Of course, musicians from the BPO had continued their delightful, long-standing tradition of celebrating Mozart's birthday, with performances of his chamber works last Monday. Yet, it's nice to also have the opportunity to hear some of Mozart's masterpieces for full orchestra.

When the Overture to "Don Giovanni was first performed, Mozart remarked that "some of the notes fell under the desks, but the overture went remarkably well on the whole.

Under guest conductor Yong-yan Hu, who proved to be a very able Mozartean, none of the notes fell under the desk, and the entire concert went remarkably well. The Overture's initial tension built effectively, until finally released in the second part of this concise but powerful piece.

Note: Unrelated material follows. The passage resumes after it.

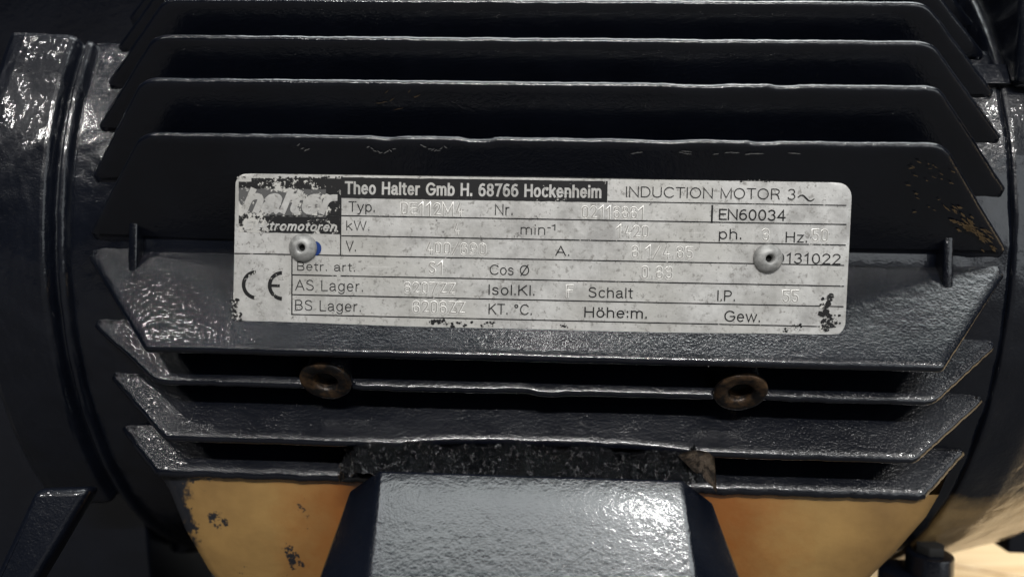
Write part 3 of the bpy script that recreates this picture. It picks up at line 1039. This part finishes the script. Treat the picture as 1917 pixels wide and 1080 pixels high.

The Piano Concerto No. 9 in E-Flat Major is Mozart's first mature work in the genre that he made his own, and may be considered as the apotheosis of the "gallant" style, best characterized as elegant, witty and sophisticated. The performance of pianist Stephen Manes very nicely emphasized these qualities, while not neglecting the symphonic character of this concerto.

The true dialogue between piano and orchestra that gives this work its strength was evident from the beginning of the Allegro. Beautifully articulated passage work on the keyboard was matched by well-shaped orchestral phrases. The tempo that Hu chose for the Adantino seemed at first a shade fast, with the sighing motive less then heartfelt.

The pace eventually slowed enough to draw the listener in more deeply, while the descending figures in the solo cadenza were played in an intensely focused manner. The instantaneous switch to the breakneck Rondo was seamless. Hu led a perfectly paced conversation between orchestra and soloist, who made the most of the very bright keyboard passages.

In the Symphony No. 41 in C Major, Hu again used generally fast tempos to good effect. The lively Allegro had a nice springiness, with the sudden diminuendos precisely played. The gently pleading Andante and the light-handed Menuetto featured beautifully clean wind playing.